◆ INPUT FOR THIS TASK ◆

===

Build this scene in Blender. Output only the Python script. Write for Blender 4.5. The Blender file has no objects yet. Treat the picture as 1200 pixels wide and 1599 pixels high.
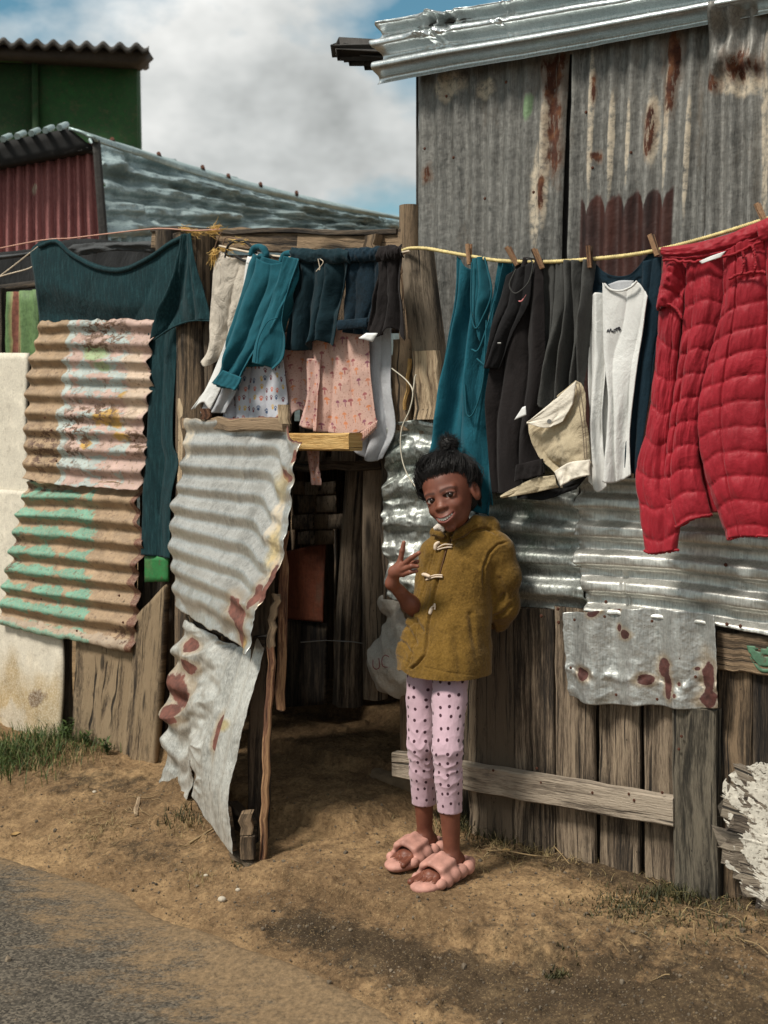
import bpy, bmesh, math, random
import numpy as np
from mathutils import Vector, Matrix
from mathutils.bvhtree import BVHTree

random.seed(7)
RNG = np.random.default_rng(7)
sc = bpy.context.scene
COL = sc.collection

# ------------------------------------------------------------------ camera
F_PX, W_PX, H_PX = 1900.0, 1200.0, 1599.0
CAM_H = 1.35
PITCH = math.atan(119.5 / F_PX)
cam_d = bpy.data.cameras.new('camera')
cam = bpy.data.objects.new('camera', cam_d)
COL.objects.link(cam)
cam.location = (0, 0, CAM_H)
cam.rotation_euler = (math.radians(90) - PITCH, 0, 0)
cam_d.sensor_fit = 'VERTICAL'
cam_d.sensor_height = 24
cam_d.lens = 24 * F_PX / H_PX
cam_d.clip_start = 0.05
cam_d.clip_end = 3000
cam_d.dof.use_dof = True
cam_d.dof.focus_distance = 3.9
cam_d.dof.aperture_fstop = 3.2
sc.camera = cam

# ------------------------------------------------------------------ light and exposure
SUN_TO = Vector((-0.56, -0.40, 0.92)).normalized()      # towards the sun
SUN_EL = math.asin(SUN_TO.z)
SUN_AZ = math.atan2(SUN_TO.x, SUN_TO.y)
sun_d = bpy.data.lights.new('sun', 'SUN')
sun_d.energy = 4.3
sun_d.angle = math.radians(13)
sun_d.color = (1.0, 0.935, 0.84)
sun = bpy.data.objects.new('sun', sun_d)
COL.objects.link(sun)
sun.rotation_euler = SUN_TO.to_track_quat('Z', 'Y').to_euler()

world = bpy.data.worlds.new('World')
sc.world = world
world.use_nodes = True
wt = world.node_tree
wt.nodes.clear()


def wn(t, **k):
    n = wt.nodes.new(t)
    for a, b in k.items():
        setattr(n, a, b)
    return n


w_out = wn('ShaderNodeOutputWorld')
w_bg = wn('ShaderNodeBackground')
w_bg.inputs[1].default_value = 0.108
w_sky = wn('ShaderNodeTexSky', sky_type='NISHITA', sun_disc=False)
w_sky.sun_elevation = SUN_EL
w_sky.sun_rotation = SUN_AZ
w_tc = wn('ShaderNodeTexCoord')
w_map = wn('ShaderNodeMapping')
w_map.inputs['Scale'].default_value = (1, 1, 1.7)
w_map.inputs['Location'].default_value = (8.2, 7.4, 2.2)
w_n1 = wn('ShaderNodeTexNoise')
w_n1.inputs['Scale'].default_value = 2.6
w_n1.inputs['Detail'].default_value = 7
w_n1.inputs['Roughness'].default_value = 0.52
w_n2 = wn('ShaderNodeTexNoise')
w_n2.inputs['Scale'].default_value = 1.9
w_n2.inputs['Detail'].default_value = 6
w_n2.inputs['Roughness'].default_value = 0.60
w_r1 = wn('ShaderNodeValToRGB')      # cloud cover
w_r1.color_ramp.elements[0].position = 0.39
w_r1.color_ramp.elements[0].color = (0, 0, 0, 1)
w_r1.color_ramp.elements[1].position = 0.485
w_r1.color_ramp.elements[1].color = (1, 1, 1, 1)
w_r2 = wn('ShaderNodeValToRGB')      # cloud brightness
e = w_r2.color_ramp.elements
e[0].position = 0.40
e[0].color = (0.26, 0.275, 0.27, 1)
e[1].position = 0.62
e[1].color = (0.96, 0.96, 0.93, 1)
m_ = w_r2.color_ramp.elements.new(0.50)
m_.color = (0.58, 0.60, 0.59, 1)
w_cl = wn('ShaderNodeVectorMath', operation='SCALE')
w_cl.inputs['Scale'].default_value = 10.0
w_tint = wn('ShaderNodeMix', data_type='RGBA', blend_type='MULTIPLY')
w_tint.inputs[0].default_value = 1
w_tint.inputs[7].default_value = (0.72, 1.12, 1.0, 1)
w_mix = wn('ShaderNodeMix', data_type='RGBA')
L = wt.links.new
L(w_tc.outputs['Generated'], w_map.inputs['Vector'])
L(w_map.outputs[0], w_n1.inputs['Vector'])
w_map2 = wn('ShaderNodeMapping')
w_map2.inputs['Scale'].default_value = (1, 1, 1.5)
w_map2.inputs['Location'].default_value = (1.7, 6.7, 8.5)
L(w_tc.outputs['Generated'], w_map2.inputs['Vector'])
L(w_map2.outputs[0], w_n2.inputs['Vector'])
L(w_n1.outputs['Fac'], w_r1.inputs['Fac'])
L(w_n2.outputs['Fac'], w_r2.inputs['Fac'])
L(w_r2.outputs['Color'], w_cl.inputs[0])
L(w_sky.outputs[0], w_tint.inputs[6])
L(w_tint.outputs[2], w_mix.inputs[6])
L(w_r1.outputs['Color'], w_mix.inputs[0])
L(w_cl.outputs[0], w_mix.inputs[7])
L(w_mix.outputs[2], w_bg.inputs[0])
L(w_bg.outputs[0], w_out.inputs[0])

sc.view_settings.view_transform = 'Standard'
sc.view_settings.look = 'None'
sc.view_settings.exposure = -0.05
sc.view_settings.gamma = 1
sc.view_settings.use_curve_mapping = False
sc.render.engine = 'CYCLES'
sc.cycles.max_bounces = 6
sc.cycles.use_denoising = True

# ------------------------------------------------------------------ places
# fence frame: u runs along the fence line (to the right, coming nearer), v is the distance
# in front of the fence, z is up
O2 = np.array([0.0, 4.28])
D2 = np.array([0.7965, -0.6046])
N2 = np.array([-0.6046, -0.7965])
_F = np.array([0, math.cos(PITCH), -math.sin(PITCH)])
_U = np.array([0, math.sin(PITCH), math.cos(PITCH)])
CAMP = np.array([0, 0, CAM_H])


def rays(px, py):
    x = (np.asarray(px, float) - 600) / F_PX
    y = (799.5 - np.asarray(py, float)) / F_PX
    return _F + x[..., None] * np.array([1.0, 0, 0]) + y[..., None] * _U


def on_wall(px, py, v=0.0, o=O2, n=N2):
    """point seen at a photo position that lies on the vertical plane v in front of o"""
    r = rays(px, py)
    nn = np.array([n[0], n[1], 0.0])
    oo = np.array([o[0], o[1], 0.0]) - CAMP
    t = (oo @ nn + np.asarray(v)) / (r @ nn)
    return CAMP + t[..., None] * r


def on_depth(px, py, dep):
    r = rays(px, py)
    return CAMP + r * (np.asarray(dep) / r[..., 1])[..., None]


def on_ground(px, py, z=0.0):
    r = rays(px, py)
    return CAMP + r * ((z - CAM_H) / r[..., 2])[..., None]


def uvz(P):
    P = np.asarray(P, float)
    q = P[..., :2] - O2
    return np.stack([q @ D2, q @ N2, P[..., 2]], -1)


def wxyz(U):
    U = np.asarray(U, float)
    xy = O2 + U[..., 0:1] * D2 + U[..., 1:2] * N2
    return np.concatenate([xy, U[..., 2:3]], -1)


def J(px, py, v):
    return uvz(on_wall(float(px), float(py), v))


def project(P):
    q = np.asarray(P) - CAMP
    zc = q @ _F
    return 600 + F_PX * q[..., 0] / zc, 799.5 - F_PX * (q @ _U) / zc


# ------------------------------------------------------------------ noise
def _hash(ix, iy, seed):
    h = (ix * 374761393 + iy * 668265263 + seed * 1442695041) & 0xFFFFFFFF
    h = ((h ^ (h >> 13)) * 1274126177) & 0xFFFFFFFF
    return ((h ^ (h >> 16)) & 0xFFFF) / 65535.0


def vnoise(x, y, seed=0):
    x = np.asarray(x, float); y = np.asarray(y, float)
    x, y = np.broadcast_arrays(x, y)
    ix = np.floor(x).astype(np.int64); iy = np.floor(y).astype(np.int64)
    fx = x - ix; fy = y - iy
    fx = fx * fx * (3 - 2 * fx); fy = fy * fy * (3 - 2 * fy)
    a = _hash(ix, iy, seed); b = _hash(ix + 1, iy, seed)
    c = _hash(ix, iy + 1, seed); d = _hash(ix + 1, iy + 1, seed)
    return (a * (1 - fx) + b * fx) * (1 - fy) + (c * (1 - fx) + d * fx) * fy - 0.5


def fbm(x, y, seed=0, octv=4, gain=0.5):
    s = 0; a = 1.0
    for i in range(octv):
        s = s + a * vnoise(x * 2 ** i + 17.3 * i, y * 2 ** i + 5.1 * i, seed + i)
        a *= gain
    return s


def sstep(a, b, x):
    t = np.clip((np.asarray(x, float) - a) / (b - a), 0, 1)
    return t * t * (3 - 2 * t)


# ------------------------------------------------------------------ objects
def thing(name, label, cat, loc=(0, 0, 0), group=None):
    o = bpy.data.objects.new(name, None)
    o.empty_display_size = 0.1
    COL.objects.link(o)
    o.location = loc
    o['label'] = label
    o['category'] = cat
    if group:
        o['group'] = group
    return o


def tag(o, label, cat, group=None):
    o['label'] = label
    o['category'] = cat
    if group:
        o['group'] = group
    return o


def root_loc(p):
    l = Vector((0, 0, 0))
    while p is not None:
        l = l + p.location
        p = p.parent
    return l


def mesh_obj(name, V, Fc, mat, parent=None, uv=None, smooth=True, base=None, attrs=None, own=False):
    """one mesh object out of world-space vertices; uv is per vertex"""
    V = np.asarray(V, float)
    if parent is not None:
        off = np.array(root_loc(parent))
        loc = np.zeros(3)
        if own:
            loc = V.mean(0) - off
    else:
        loc = np.array(base) if base is not None else np.array([V[:, 0].mean(), V[:, 1].mean(), V[:, 2].min()])
        off = np.zeros(3)
    me = bpy.data.meshes.new(name)
    me.from_pydata((V - off - loc).tolist(), [], [tuple(int(i) for i in f) for f in Fc])
    me.update()
    if uv is not None:
        uvl = me.uv_layers.new(name='UVMap')
        li = np.empty(len(me.loops), dtype=np.int32)
        me.loops.foreach_get('vertex_index', li)
        uvl.data.foreach_set('uv', np.asarray(uv, np.float32)[li].ravel())
    if attrs:
        for k, a in attrs.items():
            at = me.attributes.new(k, 'FLOAT', 'POINT')
            at.data.foreach_set('value', np.asarray(a, np.float32))
    if smooth:
        me.polygons.foreach_set('use_smooth', [True] * len(me.polygons))
    if mat is not None:
        me.materials.append(mat)
    o = bpy.data.objects.new(name, me)
    COL.objects.link(o)
    o.location = loc
    if parent is not None:
        o.parent = parent
    return o


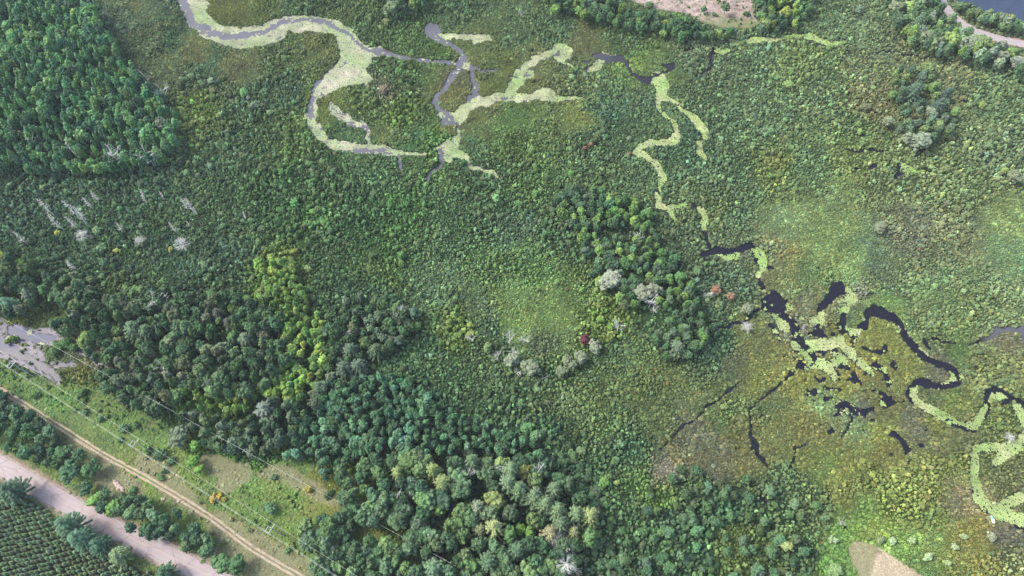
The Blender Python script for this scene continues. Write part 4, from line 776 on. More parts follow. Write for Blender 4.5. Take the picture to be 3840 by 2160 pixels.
# trees one can single out: kind, cx, cy (crown centre), radius, height, tone, label
NOTED = [
 ('round', 4606, 2110, 4.6, 9.5, (172,184,156), "large pale silvery round tree at the edge of the central marsh"),
 ('round', 4845, 2215, 4.0, 9, (158,170,142), "pale silvery tree left of its twin beside bare grey branches"),
 ('round', 4925, 2190, 3.4, 9, (150,164,136), "pale silvery tree right of its twin in the wood band"),
 ('round', 4410, 2560, 2.3, 6, (98,56,64), "dark maroon round tree, the only red-leaved one"),
 ('round', 4385, 2690, 2.6, 7, (148,166,136), "pale tree just below the maroon tree"), ('round', 4490, 2620, 3.0, 7, (150,168,138), "pale broad tree just right of the maroon tree"),
 ('round', 4385, 2715, 2.0, 6, (150,166,140), "small pale tree below the maroon tree, second down"), ('round', 4005, 2775, 3.8, 8, (140,160,130), "broad pale tree above the fallen white log"),
 ('round', 3865, 2715, 3.0, 7, (152,170,140), "pale tree between two bare grey snags"), ('round', 4280, 2720, 2.2, 6, (140,160,128), "small pale tree in the row left of the maroon tree"),
 ('round', 4320, 2755, 2.2, 6, (134,156,124), "pale tree lowest in the row left of the maroon tree"), ('round', 4238, 2800, 2.4, 6, (134,158,124), "pale tree at the left end of the curved pale row"),
 ('round', 1225, 935, 3.3, 11, (142,156,134), "pale grey round tree at the edge of the upper left wood"), ('round', 1350, 3290, 4.2, 9, (126,152,124), "pale silvery tree at the edge of the grassy strip"),
 ('round', 4040, 3290, 2.4, 7, (100,140,100), "green tree at the end of the blue-green wood"),
 ('round', 6950, 1070, 5.0, 11, (156,176,146), "large silvery willow at the foot of the isolated clump"), ('round', 6860, 1050, 3.4, 10, (148,168,138), "smaller silvery willow beside the large one in the clump"),
 ('round', 7030, 860, 3.2, 9, (144,166,134), "silvery tree in the middle of the isolated clump"), ('round', 6700, 920, 2.8, 7, (150,170,136), "lone pale tree left of the isolated clump"),
 ('round', 7080, 940, 2.8, 8, (128,160,96), "bright yellow-green tree in the isolated clump"), ('round', 7010, 520, 3.4, 9, (112,142,92), "green round tree at the top of the isolated clump"),
 ('round', 7300, 340, 5.0, 12, (152,172,140), "big pale silvery tree in the belt below the far road"), ('round', 7180, 300, 4.6, 12, (134,168,96), "big bright green tree in the belt below the far road"),
 ('round', 6760, 60, 4.4, 12, (142,164,126), "pale tree at the upper end of the far belt"), ('round', 6980, 290, 4.0, 11, (144,166,130), "pale tree at the lower edge of the far belt"),
 ('round', 7420, 330, 3.8, 11, (120,150,92), "yellow-green tree beside the far road"), ('round', 7560, 430, 3.6, 10, (150,168,142), "silvery tree at the right end of the far belt"),
 ('round', 7690, 480, 4.0, 11, (150,164,144), "grey silvery tree at the right edge below the far belt"),
 ('round', 7650, 1330, 3.4, 9, (138,156,126), "pale tree standing alone at the right edge of the marsh"), ('round', 7580, 1290, 1.8, 5, (138,168,92), "small bright green tree beside the pale edge tree"),
 ('round', 6640, 1720, 3.2, 5, (140,160,128), "pale willow bush in the upper right marsh"), ('round', 5640, 2330, 2.6, 6, (148,166,134), "pale tree by the dark pool's left bank"),
 ('round', 7412, 790, 2.0, 5, (128,156,84), "small yellow-green tree alone in the right marsh"),
 ('round', 5930, 105, 3.6, 11, (138,158,72), "yellow-green tree right of the sandy clearing"), ('round', 5780, 190, 3.0, 9, (126,152,92), "light green tree at the clearing's right end"),
 ('round', 5310, 70, 2.0, 5, (92,134,96), "lone green tree standing in the sandy clearing"),
 ('round', 2960, 60, 4.4, 12, (112,138,104), "pale green tree at the top of the middle river bank"), ('round', 3120, 40, 3.4, 11, (108,140,76), "yellowish green tree at the top edge beyond the river"),
 ('round', 25, 1930, 2.6, 8, (142,170,60), "yellow-green tree at the left edge"), ('round', 155, 1990, 2.6, 8, (108,156,66), "bright green tree near the left edge"),
 ('round', 880, 2500, 2.4, 8, (124,158,92), "light green tree near the left pond"), ('round', 640, 2560, 3.6, 7, (118,152,80), "broad light green tree at the right of the left pond"),
 ('round', 1750, 2330, 1.9, 7, (104,130,66), "olive round tree in the left wood"), ('round', 910, 2570, 2.2, 7, (116,128,88), "brownish olive tree near the left pond"),
 ('round', 3930, 3990, 2.2, 6, (118,168,78), "bright green young tree in a dark gap of the bottom wood"), ('round', 4000, 4030, 2.4, 6, (104,158,72), "vivid green tree in the dark gap left of the silvery pines"),
 ('round', 3325, 3840, 2.6, 8, (112,160,86), "bright green tree among the dark oaks"), ('round', 3740, 3780, 3.9, 13, (128,150,92), "olive oak with a yellow top in the bottom wood"),
 ('round', 3480, 3700, 4.0, 13, (94,130,94), "broad dark oak with two lobes in the bottom wood"), ('round', 3680, 3580, 3.4, 12, (88,120,88), "round oak standing below the curved wood edge"),
 ('round', 3970, 3560, 3.2, 11, (118,134,66), "olive yellow tree behind the silver pines"), ('round', 1480, 3370, 2.2, 7, (104,160,70), "bright green tree at the corner of the grassy strip"),
 ('round', 1460, 3480, 2.4, 6, (108,164,70), "bright green tree second down at the strip's corner"), ('round', 1510, 3540, 1.9, 5, (114,164,72), "bright green tree lowest at the strip's corner"),
 ('round', 720, 3770, 2.7, 6, (112,164,82), "bright green tree beside the road"), ('round', 860, 3830, 3.0, 7, (100,150,76), "vivid green tree second beside the road"),
 ('round', 1680, 4250, 3.6, 8, (86,132,84), "left of three round trees below the track bend"), ('round', 1790, 4270, 3.4, 8, (74,116,76), "right of three round trees below the track bend"), ('round', 1570, 4150, 3.2, 8, (78,116,82), "round tree alone above the track bend pair"),
 ('round', 470, 3420, 3.0, 8, (82,124,86), "upper of the stacked trees beside the bare bank"), ('round', 530, 3560, 3.9, 9, (80,124,92), "large tree second from the bare bank by the road"), ('round', 685, 3540, 3.3, 8, (80,122,80), "upright tree next to the pink rock heap"),
 ('round', 375, 3260, 2.9, 8, (84,124,92), "round tree beside the sandy track's first bend"), ('round', 650, 3680, 2.8, 7, (74,112,80), "dark tree between the rock heap and the road"),
 ('round', 2040, 3840, 2.3, 4, (92,132,96), "bushy tree alone in the bright strip meadow"), ('round', 2010, 3830, 1.6, 3, (78,116,84), "small dark tree touching the lone meadow tree"),
 ('round', 6306, 4306, 2.6, 4, (124,160,106), "pale round bush tree left of the bare field"), ('round', 6640, 4080, 1.4, 2.6, (148,174,128), "pale bush above the bare field's edge"),
 ('round', 5940, 4120, 2.2, 5, (144,166,104), "yellow pale tree alone in the lower right scrub"),
 ('pine', 75, 3700, 6.0, 17, (84,120,98), "big shaggy pine leaning over the road at the left edge"), ('pine', 500, 3960, 5.6, 18, (92,134,106), "large blue-green pine at the plantation's road edge, left one"), ('pine', 600, 4060, 5.2, 18, (96,140,114), "large blue-green pine at the plantation's road edge, right one"),
 ('pine', 735, 4110, 4.4, 13, (86,130,104), "medium blue-green pine right of the big roadside pair"), ('pine', 890, 4190, 4.3, 12, (124,154,110), "pale pine near the lower road edge"), ('pine', 1240, 4320, 4.0, 11, (82,122,92), "dark pine at the bottom edge by the road"),
 ('pine', 2660+340, 3570, 3.6, 15, (142,166,104), "yellowish pine at the left of the bottom wood"), ('pine', 3260, 3550, 4.0, 17, (140,166,100), "bright yellow-green pine, upper of a pair in the bottom wood"), ('pine', 3340, 3640, 4.4, 18, (138,162,104), "bright yellow-green pine, lower of a pair in the bottom wood"),
 ('pine', 3850, 3540, 4.4, 18, (116,152,112), "silver-green pine topmost in the pine row"), ('pine', 3830, 3640, 4.4, 18, (120,152,116), "silver-green pine second in the pine row"), ('pine', 3915, 3690, 4.2, 18, (112,148,108), "silver-green pine third in the pine row"),
 ('pine', 4030, 3740, 4.4, 18, (116,146,110), "silver-green pine fourth in the pine row"), ('pine', 4110, 3800, 4.6, 18, (112,144,106), "silver-green pine in the middle of the pine row"), ('pine', 4200, 3850, 4.4, 18, (118,150,108), "silver-green pine right of the middle of the row"),
 ('pine', 4180, 3690, 3.8, 16, (112,144,110), "silver-green pine on the outer side of the row"), ('pine', 4340, 3880, 4.2, 17, (116,150,108), "pale pine near the right end of the row"), ('pine', 4450, 3890, 4.4, 17, (146,168,110), "yellow-green pine at the right end of the row"),
 ('pine', 3725, 3980, 4.6, 17, (158,178,118), "bright pale yellow pine standing alone in the bottom wood"), ('pine', 3600, 3830, 3.6, 16, (142,160,126), "pale pine with a grey lower crown in the bottom wood"), ('pine', 4330, 4010, 3.0, 14, (150,166,112), "small pale pine below the row's right end"),
 ('pine', 3620, 4000, 3.8, 14, (122,140,98), "olive pine left of the bright pale pine"), ('pine', 4150, 4020, 4.0, 15, (156,160,120), "faded half-brown pine below the row"), ('pine', 3680, 4240, 5.0, 17, (96,132,100), "dark pine at the bottom of the wood"),
 ('pine', 3270, 4290, 5.0, 16, (112,152,116), "pale blue-green pine at the bottom edge"), ('pine', 3900, 4150, 4.4, 16, (92,128,98), "dark green pine left of the grey dead stars"), ('pine', 4230, 3950, 4.4, 17, (106,136,104), "grey-green pine inside the lower row"),
 ('pine', 3560, 3480, 3.8, 15, (104,136,104), "soft green pine behind the two-lobed oak"), ('pine', 6900, 680, 5.0, 15, (96,130,108), "large blue-green spruce in the isolated clump"), ('pine', 7090, 790, 4.4, 14, (88,116,108), "dark blue-grey spruce in the isolated clump"),
 ('pine', 7150, 700, 3.4, 11, (86,116,104), "smaller blue-grey spruce right of the dark one"), ('pine', 6930, 170, 5.0, 15, (100,136,108), "drooping blue-green pine in the far belt"), ('pine', 1000, 2480, 5.4, 13, (96,128,98), "broad pale pine, left one above the grassy strip wood"),
 ('pine', 1100, 2500, 4.8, 12, (90,122,92), "broad pale pine, right one above the grassy strip wood"), ('pine', 1850, 2560, 4.6, 12, (104,130,106), "grey-green pine at the centre of the left wood"), ('pine', 1990, 3090, 5.0, 12, (124,142,126), "grey pale pine in the bright band's lower part"),
 ('pine', 2640, 2640, 4.8, 12, (98,126,104), "grey-green pine at the left wood's right end, upper"), ('pine', 2700, 2760, 4.4, 12, (96,122,102), "grey-green pine at the left wood's right end, middle"), ('pine', 2590, 2780, 4.6, 12, (92,116,98), "grey-green pine at the left wood's right end, lower"),
 ('pine', 2830, 2640, 4.2, 11, (92,120,90), "dark broad pine beside the central marsh edge"), ('pine', 5110, 2620, 4.6, 11, (108,134,108), "pale drooping pine at the wood band's lower end"), ('pine', 60, 2290, 4.0, 14, (98,146,118), "blue-green spruce leaning at the left edge"),
 ('pine', 1640, 2360, 3.0, 11, (94,110,96), "grey spruce upper of two in the left wood"), ('pine', 1720, 2430, 2.6, 10, (100,112,98), "grey spruce lower of two in the left wood"),
 ('tall', 5480, 60, 2.6, 9, (76,112,80), "dark upright tree in the clearing's right wood"),
 ('tall', 7460, 110, 2.6, 11, (112,146,104), "pale upright tree on the lake shore"), ('tall', 7600, 170, 2.4, 10, (108,144,96), "light green upright tree on the lake shore"),
]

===

◆ PROMPT ◆
Select and copy every line from the records that includes the word "part".

◆ EXERCISE ANSWER ◆
The Blender Python script for this scene continues. Write part 4, from line 776 on. More parts follow. Write for Blender 4.5. Take the picture to be 3840 by 2160 pixels.
 ('pine', 1100, 2500, 4.8, 12, (90,122,92), "broad pale pine, right one above the grassy strip wood"), ('pine', 1850, 2560, 4.6, 12, (104,130,106), "grey-green pine at the centre of the left wood"), ('pine', 1990, 3090, 5.0, 12, (124,142,126), "grey pale pine in the bright band's lower part"),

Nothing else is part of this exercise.